Crise à Radio France: Le modèle économique est-il dépassé?
MEDIAS•Le PDG de Radio France assure que «Radio France est au bout de son modèle économique». Décryptage...Annabelle Laurent
«Radio France est au bout du modèle économique que l’entreprise a toujours connu», a affirmé le PDG du groupe Mathieu Gallet lors de son audition à l’Assemblée nationale mercredi, en citant les conclusions du rapport de la Cour des Comptes rendu public une semaine plus tôt. De quel modèle économique parle-t-on?
Le modèle économique «était basé sur une croissance chaque année de la dotation versée par l’Etat qui a cru jusqu’en 2012, qui depuis 2012 a baissé, et qui aujourd’hui sera stabilisé comme l’a confirmé la Ministre de la Culture, pour les trois prochaines années jusqu’en 2017», a poursuivi Mathieu Gallet.

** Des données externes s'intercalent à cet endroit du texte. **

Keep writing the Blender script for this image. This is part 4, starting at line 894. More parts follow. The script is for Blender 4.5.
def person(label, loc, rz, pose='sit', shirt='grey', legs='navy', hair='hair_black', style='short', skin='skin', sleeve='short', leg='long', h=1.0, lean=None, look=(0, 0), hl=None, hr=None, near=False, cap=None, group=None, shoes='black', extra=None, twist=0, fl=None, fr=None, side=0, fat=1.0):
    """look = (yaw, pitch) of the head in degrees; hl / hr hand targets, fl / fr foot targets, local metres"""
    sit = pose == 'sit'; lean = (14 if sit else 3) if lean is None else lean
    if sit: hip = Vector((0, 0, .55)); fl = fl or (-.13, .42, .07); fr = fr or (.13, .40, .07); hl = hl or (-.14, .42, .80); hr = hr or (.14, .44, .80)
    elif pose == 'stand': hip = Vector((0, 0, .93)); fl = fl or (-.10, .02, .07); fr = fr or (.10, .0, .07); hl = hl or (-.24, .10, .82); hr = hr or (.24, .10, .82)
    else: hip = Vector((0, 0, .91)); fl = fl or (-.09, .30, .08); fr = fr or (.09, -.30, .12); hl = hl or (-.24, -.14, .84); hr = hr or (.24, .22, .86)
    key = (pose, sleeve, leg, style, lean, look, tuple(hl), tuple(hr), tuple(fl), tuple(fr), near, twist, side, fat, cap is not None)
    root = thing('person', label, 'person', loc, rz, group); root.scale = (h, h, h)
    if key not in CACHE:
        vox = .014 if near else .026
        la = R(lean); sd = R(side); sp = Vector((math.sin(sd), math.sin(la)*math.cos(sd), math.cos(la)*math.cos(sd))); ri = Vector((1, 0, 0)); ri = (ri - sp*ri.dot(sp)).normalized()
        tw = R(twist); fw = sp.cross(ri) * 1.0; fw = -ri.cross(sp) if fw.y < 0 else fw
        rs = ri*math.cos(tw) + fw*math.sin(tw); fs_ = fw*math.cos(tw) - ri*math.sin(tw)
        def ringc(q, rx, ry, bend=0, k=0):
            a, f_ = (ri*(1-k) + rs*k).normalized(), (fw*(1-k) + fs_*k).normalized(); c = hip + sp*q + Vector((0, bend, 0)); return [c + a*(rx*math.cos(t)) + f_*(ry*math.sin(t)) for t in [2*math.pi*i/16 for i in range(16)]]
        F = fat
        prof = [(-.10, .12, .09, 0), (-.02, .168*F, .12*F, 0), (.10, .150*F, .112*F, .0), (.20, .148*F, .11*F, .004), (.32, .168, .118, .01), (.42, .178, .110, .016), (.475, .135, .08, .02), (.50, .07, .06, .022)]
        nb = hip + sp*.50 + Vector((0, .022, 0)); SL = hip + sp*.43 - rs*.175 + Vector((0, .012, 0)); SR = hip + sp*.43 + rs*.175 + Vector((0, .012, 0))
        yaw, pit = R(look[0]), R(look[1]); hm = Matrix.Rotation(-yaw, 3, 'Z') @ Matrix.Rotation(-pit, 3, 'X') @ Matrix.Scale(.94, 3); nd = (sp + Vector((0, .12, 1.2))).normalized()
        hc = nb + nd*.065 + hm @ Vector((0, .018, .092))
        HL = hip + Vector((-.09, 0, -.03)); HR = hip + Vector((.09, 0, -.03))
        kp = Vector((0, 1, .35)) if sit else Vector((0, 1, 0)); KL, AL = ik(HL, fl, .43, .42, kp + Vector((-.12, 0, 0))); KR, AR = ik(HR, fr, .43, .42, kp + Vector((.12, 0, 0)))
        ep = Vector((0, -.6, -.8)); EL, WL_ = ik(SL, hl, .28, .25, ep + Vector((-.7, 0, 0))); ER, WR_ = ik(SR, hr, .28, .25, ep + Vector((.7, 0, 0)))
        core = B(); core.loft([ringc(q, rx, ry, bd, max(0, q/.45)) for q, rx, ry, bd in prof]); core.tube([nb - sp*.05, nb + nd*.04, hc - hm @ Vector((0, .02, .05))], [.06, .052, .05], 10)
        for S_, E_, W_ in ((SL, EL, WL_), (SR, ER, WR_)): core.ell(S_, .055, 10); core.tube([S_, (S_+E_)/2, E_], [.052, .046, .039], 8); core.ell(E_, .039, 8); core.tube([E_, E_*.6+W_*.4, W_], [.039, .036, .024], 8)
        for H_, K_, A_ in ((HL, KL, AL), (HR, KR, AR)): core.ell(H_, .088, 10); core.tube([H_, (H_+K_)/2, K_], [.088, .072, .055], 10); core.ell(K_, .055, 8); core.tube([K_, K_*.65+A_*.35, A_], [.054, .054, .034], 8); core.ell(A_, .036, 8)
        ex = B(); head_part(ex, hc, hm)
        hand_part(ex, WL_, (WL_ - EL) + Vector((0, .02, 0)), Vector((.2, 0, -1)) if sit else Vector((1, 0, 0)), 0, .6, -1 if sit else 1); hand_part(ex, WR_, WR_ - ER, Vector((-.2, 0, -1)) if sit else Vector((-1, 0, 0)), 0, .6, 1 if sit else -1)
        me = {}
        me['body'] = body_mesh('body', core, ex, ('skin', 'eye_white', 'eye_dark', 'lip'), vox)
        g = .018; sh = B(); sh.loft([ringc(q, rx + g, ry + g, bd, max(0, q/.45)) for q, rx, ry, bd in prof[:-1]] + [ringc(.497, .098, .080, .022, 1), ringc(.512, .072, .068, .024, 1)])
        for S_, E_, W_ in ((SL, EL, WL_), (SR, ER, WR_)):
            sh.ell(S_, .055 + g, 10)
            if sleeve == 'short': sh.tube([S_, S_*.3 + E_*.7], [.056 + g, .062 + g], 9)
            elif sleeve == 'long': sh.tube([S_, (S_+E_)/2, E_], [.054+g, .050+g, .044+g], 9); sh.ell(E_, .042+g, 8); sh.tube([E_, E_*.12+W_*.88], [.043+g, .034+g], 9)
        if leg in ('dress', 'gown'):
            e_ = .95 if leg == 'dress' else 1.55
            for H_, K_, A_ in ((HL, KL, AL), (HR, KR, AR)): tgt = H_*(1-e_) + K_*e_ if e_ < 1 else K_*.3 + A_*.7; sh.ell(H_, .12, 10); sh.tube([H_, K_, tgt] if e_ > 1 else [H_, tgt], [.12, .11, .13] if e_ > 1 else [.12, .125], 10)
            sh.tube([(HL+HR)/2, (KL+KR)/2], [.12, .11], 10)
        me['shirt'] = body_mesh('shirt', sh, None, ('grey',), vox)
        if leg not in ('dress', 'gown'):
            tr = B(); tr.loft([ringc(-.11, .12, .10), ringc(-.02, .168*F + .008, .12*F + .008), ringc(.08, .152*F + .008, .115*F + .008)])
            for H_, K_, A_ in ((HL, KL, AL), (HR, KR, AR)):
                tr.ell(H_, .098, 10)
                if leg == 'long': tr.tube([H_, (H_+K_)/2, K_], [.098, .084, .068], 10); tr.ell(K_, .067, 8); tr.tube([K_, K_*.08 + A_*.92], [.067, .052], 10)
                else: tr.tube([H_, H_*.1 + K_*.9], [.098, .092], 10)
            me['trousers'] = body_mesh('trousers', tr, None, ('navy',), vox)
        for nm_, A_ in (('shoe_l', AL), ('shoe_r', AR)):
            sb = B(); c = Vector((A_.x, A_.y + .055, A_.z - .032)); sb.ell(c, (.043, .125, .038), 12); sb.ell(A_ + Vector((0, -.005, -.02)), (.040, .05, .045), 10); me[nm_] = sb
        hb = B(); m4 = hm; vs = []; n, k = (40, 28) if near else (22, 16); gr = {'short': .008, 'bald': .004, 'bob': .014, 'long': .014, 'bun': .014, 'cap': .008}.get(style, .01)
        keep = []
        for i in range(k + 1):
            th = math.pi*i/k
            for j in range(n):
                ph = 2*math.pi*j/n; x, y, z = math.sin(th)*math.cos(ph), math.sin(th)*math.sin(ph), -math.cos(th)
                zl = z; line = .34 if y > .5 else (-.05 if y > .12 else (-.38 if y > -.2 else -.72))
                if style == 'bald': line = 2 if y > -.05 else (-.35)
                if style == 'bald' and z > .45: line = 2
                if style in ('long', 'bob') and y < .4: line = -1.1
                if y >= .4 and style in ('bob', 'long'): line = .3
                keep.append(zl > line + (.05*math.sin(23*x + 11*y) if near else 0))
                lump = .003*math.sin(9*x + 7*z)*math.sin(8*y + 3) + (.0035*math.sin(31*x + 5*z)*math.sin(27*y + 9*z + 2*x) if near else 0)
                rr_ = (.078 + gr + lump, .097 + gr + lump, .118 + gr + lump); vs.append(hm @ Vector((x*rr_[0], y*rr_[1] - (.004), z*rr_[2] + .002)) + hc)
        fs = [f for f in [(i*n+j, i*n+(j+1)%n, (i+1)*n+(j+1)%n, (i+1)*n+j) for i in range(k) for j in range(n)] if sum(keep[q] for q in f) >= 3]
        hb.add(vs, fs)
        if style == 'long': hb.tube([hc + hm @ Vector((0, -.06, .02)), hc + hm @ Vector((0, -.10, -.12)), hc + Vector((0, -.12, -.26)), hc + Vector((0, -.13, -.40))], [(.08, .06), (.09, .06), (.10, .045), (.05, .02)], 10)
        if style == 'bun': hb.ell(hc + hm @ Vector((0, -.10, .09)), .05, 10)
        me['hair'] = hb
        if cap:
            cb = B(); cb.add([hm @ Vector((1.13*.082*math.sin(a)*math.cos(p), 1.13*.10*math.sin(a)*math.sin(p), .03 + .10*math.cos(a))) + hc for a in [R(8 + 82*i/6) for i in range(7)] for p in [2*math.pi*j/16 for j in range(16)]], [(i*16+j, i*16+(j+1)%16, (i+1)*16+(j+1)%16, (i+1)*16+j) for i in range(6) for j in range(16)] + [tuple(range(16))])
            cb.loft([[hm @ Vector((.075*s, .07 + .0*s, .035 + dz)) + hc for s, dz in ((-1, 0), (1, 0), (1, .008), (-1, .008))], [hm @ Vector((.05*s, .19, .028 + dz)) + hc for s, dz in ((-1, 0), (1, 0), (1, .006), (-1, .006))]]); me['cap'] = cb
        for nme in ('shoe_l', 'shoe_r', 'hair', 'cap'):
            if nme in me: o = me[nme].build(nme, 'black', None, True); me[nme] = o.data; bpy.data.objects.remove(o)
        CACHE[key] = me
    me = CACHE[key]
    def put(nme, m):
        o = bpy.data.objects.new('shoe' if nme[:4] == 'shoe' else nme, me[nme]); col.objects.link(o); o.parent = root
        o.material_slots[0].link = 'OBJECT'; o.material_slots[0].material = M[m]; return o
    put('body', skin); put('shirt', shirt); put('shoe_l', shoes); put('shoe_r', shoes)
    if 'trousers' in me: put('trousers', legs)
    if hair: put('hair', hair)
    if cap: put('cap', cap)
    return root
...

Radio France est en effet financé à plus de 90% par la redevance audiovisuelle, dont l’apport a baissé de 2012 à 2015, à 601 millions d'euros par an au lieu de 610 millions perçus en 2012, alors que les charges n'ont pas diminué et que le budget global de Radio France était d'environ 660 millions d'euros en 2014. Pour la première fois de son histoire, Radio France a indiqué que son budget serait déficitaire de 21,3 millions d’euros en 2015.
Un «vocabulaire politique»
Y a-t-il une «lourde responsabilité [de l’Etat] dans le sous financement de Radio France», comme l’assurent les syndicats? Radio France coûte-t-elle trop cher, avec en cause, une mauvaise gestion? A quel point le déficit peut-il s’expliquer par la facture accablante du chantier de rénovation de la Maison de la radio, qui devait coûter 172 millions, et au bout de dix ans, en a déjà coûté 584 millions?
Pour Jérôme Bourdon*, historien et sociologue des médias, «il serait maladroit d'opposer un 'modèle économique dépassé' à un problème conjoncturel: des travaux mal gérés, une réduction des ressources».
«Le vocabulaire du « modèle économique » est profondément politique, estime-t-il. Si l’Etat décide qu’il ne veut plus financer un certain type de service public, avec des personnels jugés trop protégés, et des coûts trop élevés par rapport au paiement de la redevance, c'est un choix, politique, de poursuivre un mouvement amorcé il y a bientôt trente ans: la déréglementation de l'audiovisuel, la réduction du périmètre du secteur public».
Un modèle inverse à celui de la BBC
Une déréglementation propre au modèle des pays du Sud, auquel la France appartient, estime Jérôme Bourdon. «Les services publics du Nord (la BBC en tête, et en incluant l’Allemagne) ont été mieux financés et ont obtenu une relative stabilité, tandis que dans les pays du Sud, les interventions politiques, le maigre financement, la commercialisation précoce, ont très tôt menacé et conduit à une déréglementation plus rapide et plus radicale», explique ici l’historien.
Mais la radio, «moins controversée, moins chère que la télévision, a été mise quelque peu à l'abri, précise Jérôme Bourdon, avec des réalisations dont on ne peut contester l'originalité, singulièrement France Culture, dont il n'est guère d'équivalent. Il y a un prix à cette originalité, et il faut donc une volonté politique pour payer ce prix.»
*Histoire de la télévision sous de Gaulle, Presses des Mines et INA, 2014.